At the C. Henry Smith Peace Oratorical Contest at Goshen College this year, Aranza Torres stood on the Umble Center stage alone, about to reveal her most intimate secret to a crowd of 300 students, faculty and staff, and community residents.

Her hands were shaking, but not from  simple stage fright. It was the fear of revealing a secret that might put her life in jeopardy.

With the words “Our DREAMs can’t wait” cast in large letters on the screen behind her, Torres announced that she was living in the United States illegally.

That night, she went on to advocate for the proposed Dream Act,  which would provide a path for citizenship for undocumented residents who go on to college.

Torres, a finalist in the speech contest, has been wishing for  citizenship since she was a child.

Torres grew up in a small village on the outskirts of Monterrey, a  metropolitan city in Mexico. She lived with her parents in a two-room brick house with dirt floors, no electricity and no inside plumbing.

Her mom worked as a nurse, and her father lost his job amid an economic crisis  almost two decades ago. She was only two when her father decided to leave their small village and head north to Waco, Texas, in hopes of getting a job.

Life wasn’t easy for Torres and her family without her father. She moved with her mother into her grandmother’s two-story house, which they shared with  seven other relatives. They received monthly checks of $250 from her father who worked three jobs (with  M&M Mars, Wal-Mart and a local gas station) to provide for the family he left behind in Mexico.

One December day, when Torres was five, she and her mother got on a plane and arrived in Waco, as tourists, to visit her father. What was supposed to be a four-month visit, however, turned into the experience of a lifetime.

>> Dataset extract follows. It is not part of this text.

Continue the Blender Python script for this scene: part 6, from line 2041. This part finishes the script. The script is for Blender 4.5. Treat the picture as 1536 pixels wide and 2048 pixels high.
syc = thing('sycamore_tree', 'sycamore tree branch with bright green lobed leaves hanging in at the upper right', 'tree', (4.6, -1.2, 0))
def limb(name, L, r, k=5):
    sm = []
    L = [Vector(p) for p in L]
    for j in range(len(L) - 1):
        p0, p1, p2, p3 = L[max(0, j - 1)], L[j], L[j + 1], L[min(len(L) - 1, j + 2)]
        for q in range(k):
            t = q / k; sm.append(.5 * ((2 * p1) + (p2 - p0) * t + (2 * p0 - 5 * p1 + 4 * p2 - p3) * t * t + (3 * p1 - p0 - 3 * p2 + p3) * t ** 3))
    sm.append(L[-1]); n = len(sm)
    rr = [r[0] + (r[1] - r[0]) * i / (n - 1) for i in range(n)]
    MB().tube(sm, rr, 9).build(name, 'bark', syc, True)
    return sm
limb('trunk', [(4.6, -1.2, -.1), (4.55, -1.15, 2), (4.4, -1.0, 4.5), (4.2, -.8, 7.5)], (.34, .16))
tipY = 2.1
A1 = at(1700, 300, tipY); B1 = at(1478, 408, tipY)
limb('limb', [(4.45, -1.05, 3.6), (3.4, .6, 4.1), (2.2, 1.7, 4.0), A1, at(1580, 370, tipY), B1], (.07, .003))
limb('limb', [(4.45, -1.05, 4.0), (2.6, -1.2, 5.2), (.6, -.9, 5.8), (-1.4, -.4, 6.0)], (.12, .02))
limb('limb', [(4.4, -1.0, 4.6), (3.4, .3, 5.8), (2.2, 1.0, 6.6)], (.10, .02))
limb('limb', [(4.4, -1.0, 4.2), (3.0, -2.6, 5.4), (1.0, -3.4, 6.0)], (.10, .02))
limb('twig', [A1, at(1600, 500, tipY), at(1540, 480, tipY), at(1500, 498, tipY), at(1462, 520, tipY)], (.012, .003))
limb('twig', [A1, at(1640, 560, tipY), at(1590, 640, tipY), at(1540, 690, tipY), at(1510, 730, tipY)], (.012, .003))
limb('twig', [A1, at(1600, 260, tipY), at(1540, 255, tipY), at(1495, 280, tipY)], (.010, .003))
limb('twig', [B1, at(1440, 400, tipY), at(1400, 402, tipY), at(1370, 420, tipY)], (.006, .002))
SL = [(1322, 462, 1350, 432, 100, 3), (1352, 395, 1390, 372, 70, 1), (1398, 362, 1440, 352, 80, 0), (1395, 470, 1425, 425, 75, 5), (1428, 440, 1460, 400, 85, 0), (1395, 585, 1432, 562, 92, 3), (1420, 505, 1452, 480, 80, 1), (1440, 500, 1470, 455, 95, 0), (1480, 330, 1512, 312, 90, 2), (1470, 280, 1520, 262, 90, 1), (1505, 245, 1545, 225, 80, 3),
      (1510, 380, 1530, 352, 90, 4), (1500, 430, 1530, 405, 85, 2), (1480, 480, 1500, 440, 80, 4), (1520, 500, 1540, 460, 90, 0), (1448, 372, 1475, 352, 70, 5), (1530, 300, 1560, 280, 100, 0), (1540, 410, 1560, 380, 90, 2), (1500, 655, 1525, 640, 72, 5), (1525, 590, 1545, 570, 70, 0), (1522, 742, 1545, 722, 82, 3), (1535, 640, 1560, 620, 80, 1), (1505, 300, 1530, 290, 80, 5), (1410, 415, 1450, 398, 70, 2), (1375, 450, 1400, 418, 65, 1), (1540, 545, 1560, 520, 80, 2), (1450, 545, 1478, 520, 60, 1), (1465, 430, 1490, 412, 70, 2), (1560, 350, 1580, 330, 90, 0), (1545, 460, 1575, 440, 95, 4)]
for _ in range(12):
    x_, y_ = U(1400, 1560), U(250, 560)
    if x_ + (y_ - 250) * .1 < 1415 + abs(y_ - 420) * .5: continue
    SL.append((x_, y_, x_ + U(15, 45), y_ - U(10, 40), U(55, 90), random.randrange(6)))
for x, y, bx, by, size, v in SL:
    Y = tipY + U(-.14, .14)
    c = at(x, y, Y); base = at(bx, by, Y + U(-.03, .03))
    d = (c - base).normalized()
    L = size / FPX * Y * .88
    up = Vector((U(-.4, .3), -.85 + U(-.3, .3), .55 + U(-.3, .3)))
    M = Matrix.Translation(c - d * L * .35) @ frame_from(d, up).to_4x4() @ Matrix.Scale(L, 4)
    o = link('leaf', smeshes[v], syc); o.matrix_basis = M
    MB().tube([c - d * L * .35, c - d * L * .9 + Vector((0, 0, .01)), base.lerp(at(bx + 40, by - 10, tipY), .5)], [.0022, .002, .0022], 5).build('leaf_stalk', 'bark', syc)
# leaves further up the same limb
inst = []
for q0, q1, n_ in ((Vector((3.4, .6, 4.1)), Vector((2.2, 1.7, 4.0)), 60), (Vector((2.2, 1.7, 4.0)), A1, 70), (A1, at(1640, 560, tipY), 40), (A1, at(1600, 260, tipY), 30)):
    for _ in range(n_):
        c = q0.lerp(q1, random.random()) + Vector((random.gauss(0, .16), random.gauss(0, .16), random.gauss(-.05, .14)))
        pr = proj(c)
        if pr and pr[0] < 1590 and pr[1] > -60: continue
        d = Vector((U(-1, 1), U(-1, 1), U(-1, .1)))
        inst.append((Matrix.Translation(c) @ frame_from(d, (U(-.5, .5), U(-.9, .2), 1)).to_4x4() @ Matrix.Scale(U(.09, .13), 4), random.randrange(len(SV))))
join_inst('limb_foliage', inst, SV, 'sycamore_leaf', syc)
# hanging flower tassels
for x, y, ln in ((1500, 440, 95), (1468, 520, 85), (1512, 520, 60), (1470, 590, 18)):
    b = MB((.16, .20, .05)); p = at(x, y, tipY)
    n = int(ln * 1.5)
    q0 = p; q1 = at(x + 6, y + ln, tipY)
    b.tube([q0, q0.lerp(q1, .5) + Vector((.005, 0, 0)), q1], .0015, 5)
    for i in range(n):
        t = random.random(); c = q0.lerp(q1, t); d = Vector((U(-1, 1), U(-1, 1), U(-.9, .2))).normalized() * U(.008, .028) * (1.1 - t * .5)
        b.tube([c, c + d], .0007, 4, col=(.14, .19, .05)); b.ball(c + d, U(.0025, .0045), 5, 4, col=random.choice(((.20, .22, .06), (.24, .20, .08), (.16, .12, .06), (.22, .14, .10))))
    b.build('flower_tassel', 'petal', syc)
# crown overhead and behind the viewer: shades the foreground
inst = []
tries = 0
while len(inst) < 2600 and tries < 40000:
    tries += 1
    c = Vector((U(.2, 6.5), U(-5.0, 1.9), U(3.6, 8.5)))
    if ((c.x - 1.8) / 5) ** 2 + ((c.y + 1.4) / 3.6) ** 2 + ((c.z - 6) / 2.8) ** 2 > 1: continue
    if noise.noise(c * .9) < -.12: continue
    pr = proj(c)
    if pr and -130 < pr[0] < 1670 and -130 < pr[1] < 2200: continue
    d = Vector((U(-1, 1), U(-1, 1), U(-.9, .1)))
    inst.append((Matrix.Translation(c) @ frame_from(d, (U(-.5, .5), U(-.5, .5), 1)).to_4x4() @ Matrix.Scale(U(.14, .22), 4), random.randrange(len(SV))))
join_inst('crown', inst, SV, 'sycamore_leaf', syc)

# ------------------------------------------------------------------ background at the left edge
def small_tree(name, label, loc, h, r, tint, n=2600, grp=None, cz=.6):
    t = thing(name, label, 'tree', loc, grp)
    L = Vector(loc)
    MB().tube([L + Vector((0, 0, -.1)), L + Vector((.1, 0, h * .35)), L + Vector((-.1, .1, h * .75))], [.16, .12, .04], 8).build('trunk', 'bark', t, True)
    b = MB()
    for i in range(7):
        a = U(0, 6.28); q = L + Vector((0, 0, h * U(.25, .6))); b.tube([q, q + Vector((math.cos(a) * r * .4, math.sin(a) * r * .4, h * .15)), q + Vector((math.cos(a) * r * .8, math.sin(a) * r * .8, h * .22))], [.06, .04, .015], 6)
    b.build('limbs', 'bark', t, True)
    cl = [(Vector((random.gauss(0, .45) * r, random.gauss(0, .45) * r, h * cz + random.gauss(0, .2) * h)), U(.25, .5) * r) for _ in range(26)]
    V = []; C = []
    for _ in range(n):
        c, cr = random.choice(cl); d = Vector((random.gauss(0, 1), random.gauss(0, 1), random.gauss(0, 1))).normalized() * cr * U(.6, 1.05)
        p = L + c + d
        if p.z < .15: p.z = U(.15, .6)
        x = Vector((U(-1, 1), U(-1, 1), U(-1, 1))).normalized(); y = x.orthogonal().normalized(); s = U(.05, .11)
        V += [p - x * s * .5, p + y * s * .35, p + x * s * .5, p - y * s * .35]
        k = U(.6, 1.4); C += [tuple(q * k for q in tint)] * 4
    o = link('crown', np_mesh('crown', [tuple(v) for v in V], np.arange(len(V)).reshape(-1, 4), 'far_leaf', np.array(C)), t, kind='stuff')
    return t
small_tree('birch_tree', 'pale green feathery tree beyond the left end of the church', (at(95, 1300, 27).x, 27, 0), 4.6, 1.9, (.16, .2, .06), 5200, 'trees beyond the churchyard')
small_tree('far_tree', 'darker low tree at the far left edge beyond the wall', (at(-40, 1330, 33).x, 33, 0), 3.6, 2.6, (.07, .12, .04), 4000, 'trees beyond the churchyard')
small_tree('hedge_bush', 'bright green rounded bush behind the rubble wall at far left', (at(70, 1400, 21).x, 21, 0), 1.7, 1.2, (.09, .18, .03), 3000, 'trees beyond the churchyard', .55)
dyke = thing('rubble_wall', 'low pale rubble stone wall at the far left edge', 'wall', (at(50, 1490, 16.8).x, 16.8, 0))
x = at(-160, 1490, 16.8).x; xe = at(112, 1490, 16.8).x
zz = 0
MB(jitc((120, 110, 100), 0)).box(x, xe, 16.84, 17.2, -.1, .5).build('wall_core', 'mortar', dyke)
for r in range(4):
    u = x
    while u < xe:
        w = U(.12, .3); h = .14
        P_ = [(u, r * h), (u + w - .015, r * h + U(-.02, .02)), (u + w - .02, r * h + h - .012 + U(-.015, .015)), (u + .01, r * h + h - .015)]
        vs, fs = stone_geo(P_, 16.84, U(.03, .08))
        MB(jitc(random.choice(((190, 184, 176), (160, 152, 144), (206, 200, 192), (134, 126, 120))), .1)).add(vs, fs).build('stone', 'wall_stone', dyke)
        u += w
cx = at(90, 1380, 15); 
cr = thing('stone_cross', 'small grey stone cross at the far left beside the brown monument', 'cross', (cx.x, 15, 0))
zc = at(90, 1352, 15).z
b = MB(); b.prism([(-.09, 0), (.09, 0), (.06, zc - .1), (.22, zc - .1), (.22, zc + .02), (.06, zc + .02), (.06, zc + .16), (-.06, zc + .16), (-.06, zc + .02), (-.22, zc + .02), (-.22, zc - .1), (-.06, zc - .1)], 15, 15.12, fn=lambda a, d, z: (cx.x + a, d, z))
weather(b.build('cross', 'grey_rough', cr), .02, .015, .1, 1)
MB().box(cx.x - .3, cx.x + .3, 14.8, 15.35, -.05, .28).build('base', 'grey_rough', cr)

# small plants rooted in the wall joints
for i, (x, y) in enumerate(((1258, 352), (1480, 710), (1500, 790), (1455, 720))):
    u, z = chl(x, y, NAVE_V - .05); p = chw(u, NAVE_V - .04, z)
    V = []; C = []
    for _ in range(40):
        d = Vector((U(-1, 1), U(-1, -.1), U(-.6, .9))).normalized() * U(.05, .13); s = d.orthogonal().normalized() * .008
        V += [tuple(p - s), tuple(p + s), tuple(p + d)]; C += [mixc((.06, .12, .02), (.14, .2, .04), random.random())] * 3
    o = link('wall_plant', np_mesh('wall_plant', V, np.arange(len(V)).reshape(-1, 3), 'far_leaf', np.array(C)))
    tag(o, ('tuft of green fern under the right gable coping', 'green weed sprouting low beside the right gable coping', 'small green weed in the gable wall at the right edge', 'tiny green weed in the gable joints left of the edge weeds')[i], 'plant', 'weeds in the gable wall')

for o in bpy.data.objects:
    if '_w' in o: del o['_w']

The family decided to stay in Texas and start their new life in the shadow of the law. “We moved because … we couldn’t afford living in our house any more, paying for our car or my day care,” Torres said.

Life in Texas proved to be much better for the Torres family. They lived in a three-bedroom house with access to the basic necessities they couldn’t afford in Mexico: a kitchen, a refrigerator, a heater and a big yard.

Torres gradually came to understand why she wasn’t able to go home for Christmas like her other Mexican friends did. As she watched her friends passing their driving tests and getting their cars,  she lived in a fear of deportation and shattered dreams.

“My senior year was probably the hardest year,” she said. “I saw so clearly the effects of what being an undocumented meant. Small situations made a significant difference.”

Once, she was denied the chance to visit a college because the bus that was transporting the high school students to the university was funded by federal grants. She was told that because she was undocumented she couldn’t enter the bus.

Despite these incidents, Torres seems to be at peace with her position right now. She is enrolled at Goshen College as an international student and is willing to share her story publicly in the  hope that one day the DREAM act will be passed.

She spoke out loud about her legal status for the first time in her Oral Communication class a year ago, which led to her participation in the  oratorical contest in February.

Her Oral Communication professor, Pat Lehman, noticed her talent in public speaking and suggested that Torres apply for the contest. “I encouraged Aranza to apply for the speech contest because of the moving personal story she shared and the clear, well-researched way she presented overall,” said Lehman.

The decision to share her secret was made easier because of the college, said Torres. “I wasn’t scared of coming out because this school is driven by causes for social justice,” she said.

The most difficult part of the speech was admitting that she was illegal.

As she stood under the stage lights  that night,  Torres worried about her future, but she was hopeful that her story would add to the national campaign for change. “You have to take it one step at a time,” she said. “All you can really do is hope for the best.”